You are right about the five straw men, but that, you must understand, is to be expected given Stuart Staniford's educational background. He is assuming that there will be continuity in the data.

This is an ad hominem argument, but Stuart is a physicist, and physicists are trained to see the world through a veil of math. They like linear systems and continuous functions, because otherwise the math becomes intractable. When they see huge anomalies in the data, they cry "bad data!" and demand that another experiment be performed. I am more of a seat-of-the-pants engineer, and I have a hunch that Peak Oil will show up as a huge anomaly in the data.

So... how easy is it to run an ag-business when people keep siphoning off your diesel, and when you have to hire a night watchman for each irrigation pump? Is it still worth it, or just too demoralizing?

I feel that we should respect people who can do competent analysis, understand the limits of their scientific imagination, accept it for what it is, and either use it or discard it as we see fit.

Given enough economic dislocation and social distress, this sort of analysis will no longer apply. The assumption that "the market will always clear" will not hold once large portions of it go black and gray.

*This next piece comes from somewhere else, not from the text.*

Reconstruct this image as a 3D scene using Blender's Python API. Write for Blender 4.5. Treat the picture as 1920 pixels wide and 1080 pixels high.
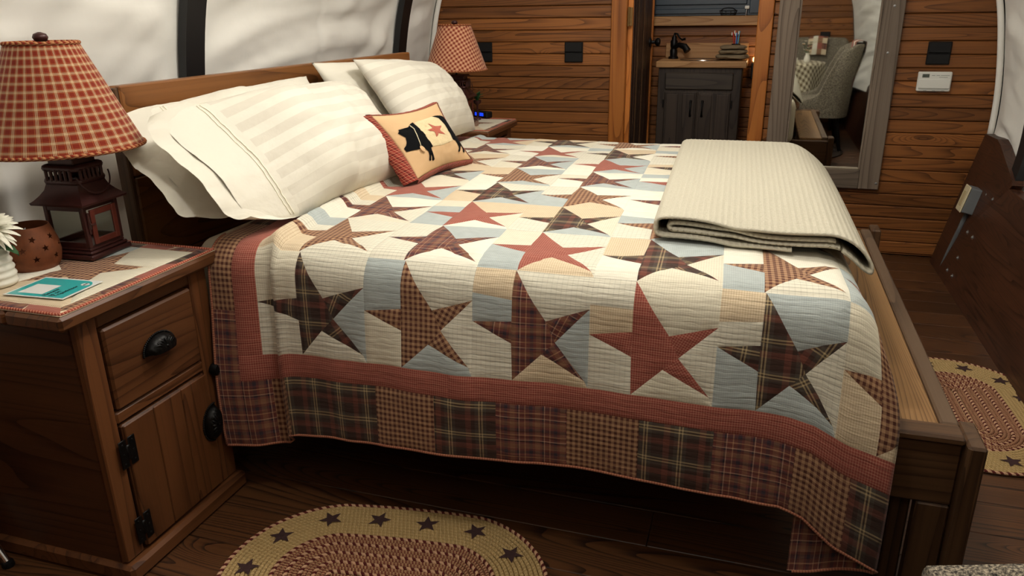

This will make a price-based analysis (such as Stuart's) a "garbage in - garbage out" sort of exercise.

How would Stuart ever find out how much of our food I and my numerous friends manage to grow, gather, catch and hunt? He'd have no idea, now, would he?

Anonymous said...

Aha. I like that idea, actually. Having a seasonal farming gig, that is. That's probably just cause I'm a starry-eyed environmentalist who loves the idea of growing my own food but not the idea of being stuck in the dark on the farm all winter.

And hey, if I can stomach the idea, probably a bunch of other people could too. Maybe WWOOFing will take off big-time, come collapse time...

Hadashi said...

Dmitry, I would like to read these comments and your replies to them in the blog itself. They are a little hidden here - though I myself did find them. Don't hide your light under a bushel! Look forward to your book - and will recommend that our library gets it.

Anonymous said...

I think Dr. Staniford’s article has more to do with social engineering than solar engineering. The jist of his article seems to be, 'If everybody just does what I say, everything will be fine.' I have seen other articles where someone says something to the effect, 'If people were made to understand X, then they would do Y.' People are notoriously reticent to change their opinions, let alone their behavior, when someone tells them how to behave. Jimmy Carter couldn’t even get the conversation going thirty years ago, and that was when the memory of gas lines was still fresh in our minds.

Jon.

Rice Farmer said...

When I read Staniford's article, I immediately saw the flaw in his thinking: Who will be buying the high-priced food grown by these industrial farmers? Instead of selling their harvests for huge profits, farmers will be busy just trying to keep starving people from raiding their fields. The assumptions underpinning his argument are mistaken.

sv koho said...

Dmitry: enjoyed your clear reasoning and some of the comments. I have a tiny request: could you consider dropping the black background to your blog? It is hard to read and printing it uses prodigious quantities of ink! Thank you.

Anonymous said...

Using the American model, provide e.g. cheap(er) higher education via high speed interactive internet to young or willing people enticed to work on farms. Shortages of all industrial components - "Peak Everything" - will make human labour at least as productive as domesticated beasts of burden.
Yuri
http://transitions.stumbleupon.com
co-author: http://peaknik.blogspot.com/

Anonymous said...

Did you see the pictures from Thailand where the farmers now carry arms and sit out the night waiting to fight off any rice thiefs?

It is a good point, that maybe a lot of smaller farmers will invariably be forced to surrender their land to the bigger predator.